Your task:
Write out the data below in full. Keep it exact.

Stored data:

- - - - -

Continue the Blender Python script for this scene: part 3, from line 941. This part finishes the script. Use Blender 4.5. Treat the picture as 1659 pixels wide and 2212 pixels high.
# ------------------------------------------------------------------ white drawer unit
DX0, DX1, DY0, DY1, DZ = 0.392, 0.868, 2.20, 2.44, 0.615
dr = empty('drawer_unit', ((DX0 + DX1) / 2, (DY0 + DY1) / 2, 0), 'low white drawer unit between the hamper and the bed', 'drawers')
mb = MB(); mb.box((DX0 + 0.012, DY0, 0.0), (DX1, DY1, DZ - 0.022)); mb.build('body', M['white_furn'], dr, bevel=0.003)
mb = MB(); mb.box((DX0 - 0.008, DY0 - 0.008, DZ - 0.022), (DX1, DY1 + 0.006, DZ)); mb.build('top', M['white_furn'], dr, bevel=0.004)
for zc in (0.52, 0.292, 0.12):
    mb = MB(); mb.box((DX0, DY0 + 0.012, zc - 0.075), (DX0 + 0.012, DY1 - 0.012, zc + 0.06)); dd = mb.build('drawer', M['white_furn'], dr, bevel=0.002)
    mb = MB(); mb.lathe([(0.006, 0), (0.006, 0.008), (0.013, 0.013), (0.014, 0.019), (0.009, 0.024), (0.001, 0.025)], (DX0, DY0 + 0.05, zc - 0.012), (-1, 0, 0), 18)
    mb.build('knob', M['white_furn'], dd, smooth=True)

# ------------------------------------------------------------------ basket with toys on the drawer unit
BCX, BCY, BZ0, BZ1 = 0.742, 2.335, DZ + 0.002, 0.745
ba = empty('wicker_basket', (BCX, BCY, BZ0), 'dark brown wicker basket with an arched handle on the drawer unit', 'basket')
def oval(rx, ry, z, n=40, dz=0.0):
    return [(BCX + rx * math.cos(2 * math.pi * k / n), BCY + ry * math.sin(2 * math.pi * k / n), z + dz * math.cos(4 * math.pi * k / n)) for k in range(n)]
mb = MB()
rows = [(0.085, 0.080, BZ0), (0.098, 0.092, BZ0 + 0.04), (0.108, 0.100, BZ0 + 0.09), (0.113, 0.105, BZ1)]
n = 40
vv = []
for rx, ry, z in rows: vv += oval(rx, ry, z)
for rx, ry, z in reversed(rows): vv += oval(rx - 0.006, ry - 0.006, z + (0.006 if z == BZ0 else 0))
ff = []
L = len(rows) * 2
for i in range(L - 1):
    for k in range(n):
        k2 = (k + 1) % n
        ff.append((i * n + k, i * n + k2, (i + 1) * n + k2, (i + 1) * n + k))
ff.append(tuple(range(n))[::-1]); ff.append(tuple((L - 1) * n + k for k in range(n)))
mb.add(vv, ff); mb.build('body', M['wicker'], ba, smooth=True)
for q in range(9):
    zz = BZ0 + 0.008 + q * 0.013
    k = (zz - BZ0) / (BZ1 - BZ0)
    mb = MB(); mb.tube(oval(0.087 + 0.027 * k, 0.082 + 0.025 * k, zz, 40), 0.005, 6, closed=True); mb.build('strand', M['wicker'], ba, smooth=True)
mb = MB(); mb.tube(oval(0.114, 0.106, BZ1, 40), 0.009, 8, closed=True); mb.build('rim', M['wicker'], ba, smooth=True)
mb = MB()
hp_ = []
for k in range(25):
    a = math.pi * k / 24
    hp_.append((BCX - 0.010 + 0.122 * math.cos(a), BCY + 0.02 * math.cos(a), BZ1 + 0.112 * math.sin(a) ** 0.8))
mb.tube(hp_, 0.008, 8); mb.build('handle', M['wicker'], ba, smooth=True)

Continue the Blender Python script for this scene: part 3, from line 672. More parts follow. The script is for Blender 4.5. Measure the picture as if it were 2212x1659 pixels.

- - - - -

Result below:
Continue the Blender Python script for this scene: part 3, from line 941. This part finishes the script. Use Blender 4.5. Treat the picture as 1659 pixels wide and 2212 pixels high.
# ------------------------------------------------------------------ white drawer unit
DX0, DX1, DY0, DY1, DZ = 0.392, 0.868, 2.20, 2.44, 0.615
dr = empty('drawer_unit', ((DX0 + DX1) / 2, (DY0 + DY1) / 2, 0), 'low white drawer unit between the hamper and the bed', 'drawers')
mb = MB(); mb.box((DX0 + 0.012, DY0, 0.0), (DX1, DY1, DZ - 0.022)); mb.build('body', M['white_furn'], dr, bevel=0.003)
mb = MB(); mb.box((DX0 - 0.008, DY0 - 0.008, DZ - 0.022), (DX1, DY1 + 0.006, DZ)); mb.build('top', M['white_furn'], dr, bevel=0.004)
for zc in (0.52, 0.292, 0.12):
    mb = MB(); mb.box((DX0, DY0 + 0.012, zc - 0.075), (DX0 + 0.012, DY1 - 0.012, zc + 0.06)); dd = mb.build('drawer', M['white_furn'], dr, bevel=0.002)
    mb = MB(); mb.lathe([(0.006, 0), (0.006, 0.008), (0.013, 0.013), (0.014, 0.019), (0.009, 0.024), (0.001, 0.025)], (DX0, DY0 + 0.05, zc - 0.012), (-1, 0, 0), 18)
    mb.build('knob', M['white_furn'], dd, smooth=True)

# ------------------------------------------------------------------ basket with toys on the drawer unit
BCX, BCY, BZ0, BZ1 = 0.742, 2.335, DZ + 0.002, 0.745
ba = empty('wicker_basket', (BCX, BCY, BZ0), 'dark brown wicker basket with an arched handle on the drawer unit', 'basket')
def oval(rx, ry, z, n=40, dz=0.0):
    return [(BCX + rx * math.cos(2 * math.pi * k / n), BCY + ry * math.sin(2 * math.pi * k / n), z + dz * math.cos(4 * math.pi * k / n)) for k in range(n)]
mb = MB()
rows = [(0.085, 0.080, BZ0), (0.098, 0.092, BZ0 + 0.04), (0.108, 0.100, BZ0 + 0.09), (0.113, 0.105, BZ1)]
n = 40
vv = []
for rx, ry, z in rows: vv += oval(rx, ry, z)
for rx, ry, z in reversed(rows): vv += oval(rx - 0.006, ry - 0.006, z + (0.006 if z == BZ0 else 0))
ff = []
L = len(rows) * 2
for i in range(L - 1):
    for k in range(n):
        k2 = (k + 1) % n
        ff.append((i * n + k, i * n + k2, (i + 1) * n + k2, (i + 1) * n + k))
ff.append(tuple(range(n))[::-1]); ff.append(tuple((L - 1) * n + k for k in range(n)))
mb.add(vv, ff); mb.build('body', M['wicker'], ba, smooth=True)
for q in range(9):
    zz = BZ0 + 0.008 + q * 0.013
    k = (zz - BZ0) / (BZ1 - BZ0)
    mb = MB(); mb.tube(oval(0.087 + 0.027 * k, 0.082 + 0.025 * k, zz, 40), 0.005, 6, closed=True); mb.build('strand', M['wicker'], ba, smooth=True)
mb = MB(); mb.tube(oval(0.114, 0.106, BZ1, 40), 0.009, 8, closed=True); mb.build('rim', M['wicker'], ba, smooth=True)
mb = MB()
hp_ = []
for k in range(25):
    a = math.pi * k / 24
    hp_.append((BCX - 0.010 + 0.122 * math.cos(a), BCY + 0.02 * math.cos(a), BZ1 + 0.112 * math.sin(a) ** 0.8))
mb.tube(hp_, 0.008, 8); mb.build('handle', M['wicker'], ba, smooth=True)

Continue the Blender Python script for this scene: part 3, from line 672. More parts follow. The script is for Blender 4.5. Measure the picture as if it were 2212x1659 pixels.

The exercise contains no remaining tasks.